"Bory Tucholskie" National Park

Lost lakes and mysterious rock formations from nearly 2000 years ago are hidden within dense forests.

The park is located in Pomerania Voivodeship, in the north of Poland. It contains the country's largest  pine forests, which hide picturesque lakes and countless dunes – the remnants of the last glaciation that gave this land its shape.

The park consists of 21 glacial lakes, and of particular significance is the trail known as the Stream of Seven Lakes. The lobelia lakes found in this area are particularly valuable and rare, such as Greater Gacno and Lesser Ganco, and are protected owing to their crystal-clear, acidic water and abolutely unique flora. The river Brda flows in and around the park, providing an excellent place for kayak trips.

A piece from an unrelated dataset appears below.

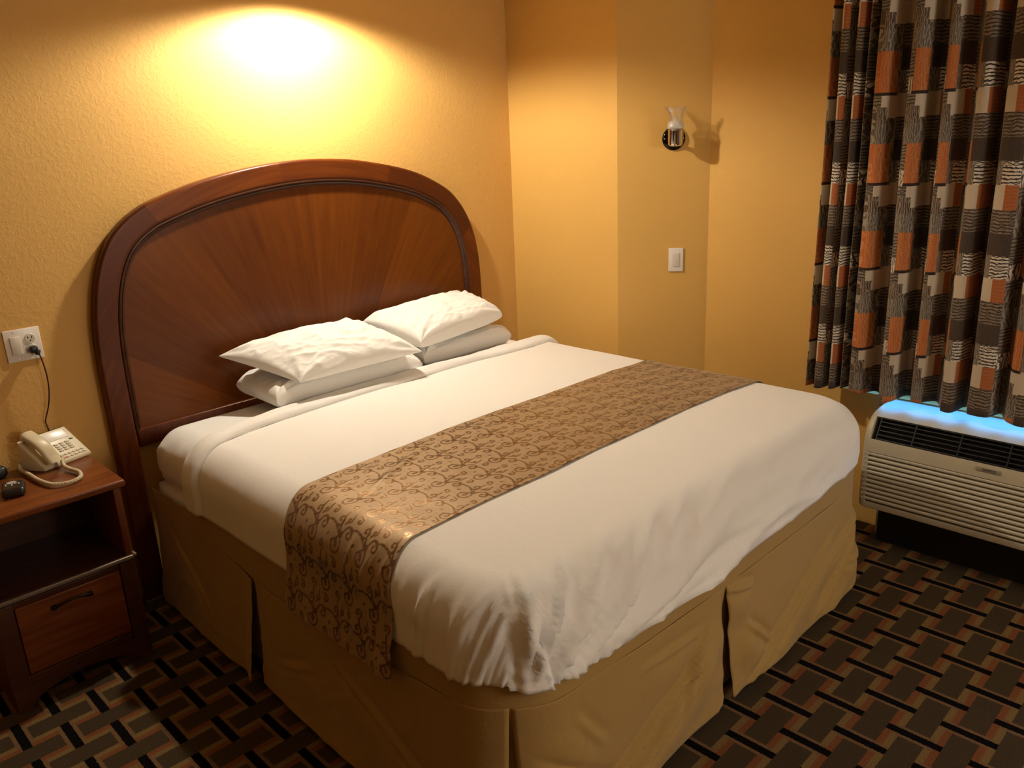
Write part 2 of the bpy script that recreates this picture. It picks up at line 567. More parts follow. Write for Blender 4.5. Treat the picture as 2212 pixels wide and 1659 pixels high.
OUT = [OUT[i] for i in ii]; NRM = [NRM[i] for i in ii]
V, F = sweep([(.084, -.044), (.087, -.051), (.092, -.052), (.096, -.047), (.100, -.049), (.107, -.044), (.111, -.037), (.111, -.026), (.084, -.026)])
bm = bmesh.new(); me = pydata(V, F); bm.from_mesh(me); bpy.data.meshes.remove(me)
smooth_angle(link('bead_moulding', from_bm(bm), M['bead'], hb), 40)
inn = [p + nn * .102 for p, nn in zip(OUT, NRM)]
inn = [p for p in inn if p.y > .70]
inn = [Vector((inn[0].x, .70))] + inn + [Vector((inn[-1].x, .70))]
V = [(p.x, -.034, p.y) for p in inn] + [(p.x, -.012, p.y) for p in inn]; k = len(inn)
F = [tuple(range(k)), tuple(range(2 * k - 1, k - 1, -1))] + [(i, (i + 1) % k, k + (i + 1) % k, k + i) for i in range(k)]
bm = bmesh.new(); me = pydata(V, F); bm.from_mesh(me); bpy.data.meshes.remove(me)
link('veneer_panel', from_bm(bm), M['panel'], hb)
box2('bottom_rail', (HC - .885, YFR, .648), (HC + .885, -.012, .722), M['frame'], hb, .006)

# ------------------------------------------------------------------ bed
BX0, BX1, BY0, BY1 = -.195, 1.765, -.085, -2.095        # mattress plan
BCX = (BX0 + BX1) / 2; BW = (BX1 - BX0) / 2
ZT = .742
RP = .20                                            # plan radius of the foot corners
bed = thing('bed', (BCX, (BY0 + BY1) / 2, 0), 'king size bed with white mattress and tan pleated skirt standing on patterned carpet', 'bed')


def bed_surface(X, e_prof, Y, off=0.0, ztop=ZT, r=.115, outset=0.0, wr=None):
    """X: unfolded distance across (0 = centre line), Y: unfolded distance from the head edge of the mattress (positive
    towards the foot). Returns positions on the draped bed; profile: flat, fillet of radius r, then a hang."""
    w = BW - RP; L = (BY0 - BY1) - RP
    ex = np.maximum(np.abs(X) - w, 0); ey = np.maximum(Y - L, 0)
    e = np.maximum(ex, ey)
    both = (ex > 0) & (ey > 0)
    phi = np.where(both, np.arctan2(ey, ex), np.where(ey > 0, PI / 2, 0.0))
    flat = RP - r
    arc = r * PI / 2
    th = np.clip((e - flat) / r, 0, PI / 2)
    h = np.where(e < flat, e, np.where(e < flat + arc, flat + r * np.sin(th), RP))
    hang = np.maximum(e - flat - arc, 0)
    z = np.where(e < flat, 0, -r * (1 - np.cos(th))) - hang
    nz = np.cos(th); nh = np.sin(th)
    sx = np.sign(X); cx = np.clip(X, -w, w); cy = np.minimum(Y, L)
    dx = np.where(ex > 0, np.cos(phi) * sx, 0); dy = np.where(ey > 0, np.sin(phi), 0)
    o = off + outset * sstep(0, .25, hang) + (0 if wr is None else wr)
    px = cx + dx * (h + nh * o); py = cy + dy * (h + nh * o)
    crown = .016 * (1 - (px / BW) ** 2) * np.clip(1 - ((py - 1.0) / 1.25) ** 2, 0, 1)
    pz = ztop + crown * nz + z + nz * o
    return np.stack([BCX + px, BY0 - py, pz], -1)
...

Bory Tucholskie contain not only pine trees, but also yews, with Europe's largest community of yews in the yew reserve located in Wierzchlas Forest. The park is also home to deer, bucks, wild boars and wolves, as well as many rare species of birds, including cranes and eagles.

Among the area's exceptional attractions are the Stone Circles in Odry, along the Wda, constructed ca. 1st-3rd century AD by Goths migrating from Scandinavia to the south of Europe. The circles have diameters of 15 to 33 metres, and their interior is covered with stone pebbles, under which graves can be found. In the vicinity of 10 such circles, 29 kurgans (barrows) have been discovered. Archaeologists have determined that Goths occupied this territory for 130-150 years, then traveled through Ukraine along the coast of the Black Sea in search of the legendary land of Oium.

"Bory Tucholskie" National Park is part of the areas protected under the Natura 2000 programme.